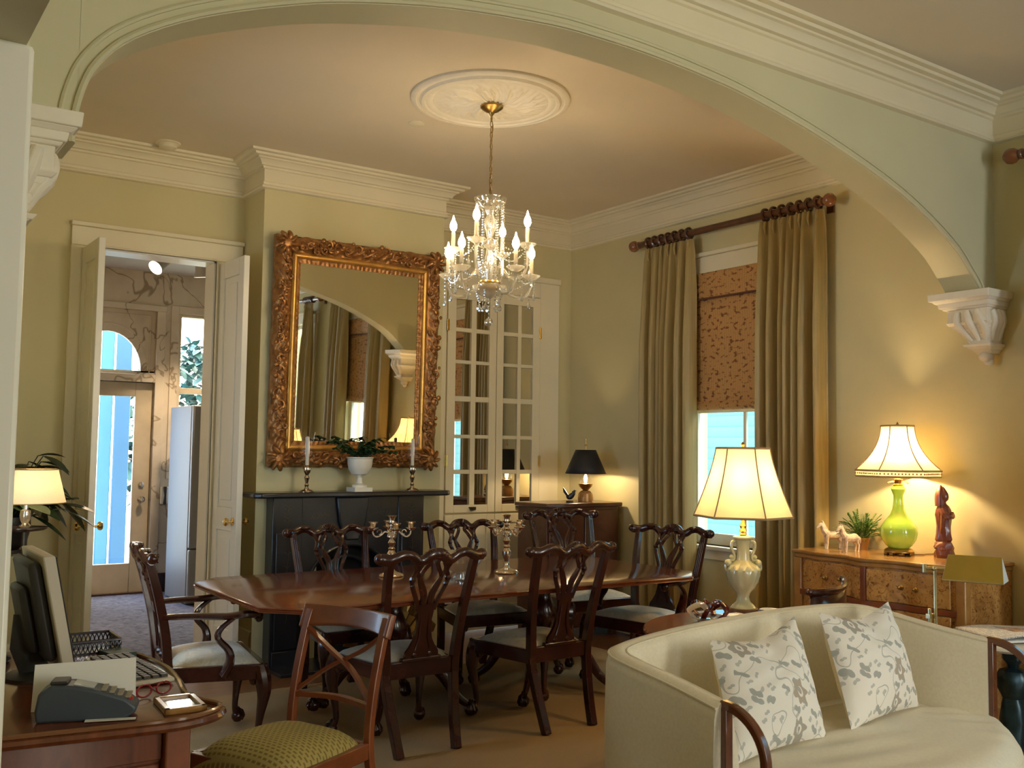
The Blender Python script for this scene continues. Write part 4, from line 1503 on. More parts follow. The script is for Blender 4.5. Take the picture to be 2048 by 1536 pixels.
    for s in (-1, 1):
        def strap(path, r):
            pts = spline([(s * x, back_y(z) - 0.012 * (z > 0.93), z) for x, z in path], 5)
            mb.tube(pts, r, 6, flat=(1.15, 0.8), up=(0, 1, 0))
        strap([(0.047, 0.70), (0.066, 0.76), (0.094, 0.82), (0.105, 0.86), (0.090, 0.905), (0.098, 0.94), (0.118, 0.966)], 0.0115)
        strap([(0.026, 0.70), (0.030, 0.77), (0.056, 0.84), (0.062, 0.875), (0.040, 0.915), (0.022, 0.945), (0.030, 0.968)], 0.0105)
        strap([(0.018, 0.71), (0.012, 0.755), (0.020, 0.80), (0.056, 0.86), (0.082, 0.905), (0.062, 0.945), (0.066, 0.966)], 0.0095)
        mb.ball((s * 0.104, back_y(0.86), 0.862), 0.018, 8)
        mb.ball((s * 0.098, back_y(0.83), 0.83), 0.014, 8)
        mb.tube([(s * 0.044, back_y(0.5) + 0.011, 0.50), (s * 0.026, back_y(0.56) + 0.011, 0.56), (s * 0.022, back_y(0.66) + 0.011, 0.68)], 0.005, 5)
        mb.tube([(s * 0.044, back_y(0.5) - 0.010, 0.50), (s * 0.026, back_y(0.56) - 0.010, 0.56), (s * 0.022, back_y(0.66) - 0.010, 0.68)], 0.005, 5)
        mb.ball((s * 0.045, back_y(0.48) - 0.008, 0.475), 0.016, 8, (1, 0.6, 0.9))
    mb.build('splat', M['mahog'], o)
    MB().box((-0.115, -0.238, 0.44), (0.115, -0.205, 0.462)).build('shoe', M['mahog'], o, bevel=0.006)
    if arms:
        for s in (-1, 1):
            pts = spline([(s * (wr + 0.01), back_y(0.68), 0.685), (s * (wr + 0.045), -0.13, 0.688), (s * (wr + 0.085), 0.03, 0.683), (s * (wr + 0.095), 0.12, 0.69), (s * (wr + 0.075), 0.185, 0.682)], 5)
            n = len(pts)
            mb = MB().tube(pts, [lerp(0.019, 0.024, i / (n - 1)) for i in range(n)], 8, flat=(1.25, 0.8), up=(0, 0, 1))
            mb.ball((s * (wr + 0.07), 0.192, 0.672), 0.030, 10, (1, 0.8, 1))
            am = mb.build('arm', M['mahog'], o)
            pts = spline([(s * (wf - 0.018), 0.03, 0.40), (s * (wf + 0.004), 0.055, 0.46), (s * (wf + 0.012), 0.045, 0.52), (s * (wf - 0.0), -0.005, 0.58), (s * (wf + 0.005), 0.01, 0.63), (s * (wr + 0.088), 0.075, 0.68)], 4)
            n = len(pts)
            MB().tube(pts, [lerp(0.040, 0.017, i / (n - 1)) for i in range(n)], 8, flat=(0.62, 1), up=(1, 0, 0)).build('arm_support', M['mahog'], am)
    return o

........

Given task: Leaving the pictures aside, transcribe the entire listing exactly.

Answer to this exercise:
The Blender Python script for this scene continues. Write part 4, from line 1503 on. More parts follow. The script is for Blender 4.5. Take the picture to be 2048 by 1536 pixels.
    for s in (-1, 1):
        def strap(path, r):
            pts = spline([(s * x, back_y(z) - 0.012 * (z > 0.93), z) for x, z in path], 5)
            mb.tube(pts, r, 6, flat=(1.15, 0.8), up=(0, 1, 0))
        strap([(0.047, 0.70), (0.066, 0.76), (0.094, 0.82), (0.105, 0.86), (0.090, 0.905), (0.098, 0.94), (0.118, 0.966)], 0.0115)
        strap([(0.026, 0.70), (0.030, 0.77), (0.056, 0.84), (0.062, 0.875), (0.040, 0.915), (0.022, 0.945), (0.030, 0.968)], 0.0105)
        strap([(0.018, 0.71), (0.012, 0.755), (0.020, 0.80), (0.056, 0.86), (0.082, 0.905), (0.062, 0.945), (0.066, 0.966)], 0.0095)
        mb.ball((s * 0.104, back_y(0.86), 0.862), 0.018, 8)
        mb.ball((s * 0.098, back_y(0.83), 0.83), 0.014, 8)
        mb.tube([(s * 0.044, back_y(0.5) + 0.011, 0.50), (s * 0.026, back_y(0.56) + 0.011, 0.56), (s * 0.022, back_y(0.66) + 0.011, 0.68)], 0.005, 5)
        mb.tube([(s * 0.044, back_y(0.5) - 0.010, 0.50), (s * 0.026, back_y(0.56) - 0.010, 0.56), (s * 0.022, back_y(0.66) - 0.010, 0.68)], 0.005, 5)
        mb.ball((s * 0.045, back_y(0.48) - 0.008, 0.475), 0.016, 8, (1, 0.6, 0.9))
    mb.build('splat', M['mahog'], o)
    MB().box((-0.115, -0.238, 0.44), (0.115, -0.205, 0.462)).build('shoe', M['mahog'], o, bevel=0.006)
    if arms:
        for s in (-1, 1):
            pts = spline([(s * (wr + 0.01), back_y(0.68), 0.685), (s * (wr + 0.045), -0.13, 0.688), (s * (wr + 0.085), 0.03, 0.683), (s * (wr + 0.095), 0.12, 0.69), (s * (wr + 0.075), 0.185, 0.682)], 5)
            n = len(pts)
            mb = MB().tube(pts, [lerp(0.019, 0.024, i / (n - 1)) for i in range(n)], 8, flat=(1.25, 0.8), up=(0, 0, 1))
            mb.ball((s * (wr + 0.07), 0.192, 0.672), 0.030, 10, (1, 0.8, 1))
            am = mb.build('arm', M['mahog'], o)
            pts = spline([(s * (wf - 0.018), 0.03, 0.40), (s * (wf + 0.004), 0.055, 0.46), (s * (wf + 0.012), 0.045, 0.52), (s * (wf - 0.0), -0.005, 0.58), (s * (wf + 0.005), 0.01, 0.63), (s * (wr + 0.088), 0.075, 0.68)], 4)
            n = len(pts)
            MB().tube(pts, [lerp(0.040, 0.017, i / (n - 1)) for i in range(n)], 8, flat=(0.62, 1), up=(1, 0, 0)).build('arm_support', M['mahog'], am)
    return o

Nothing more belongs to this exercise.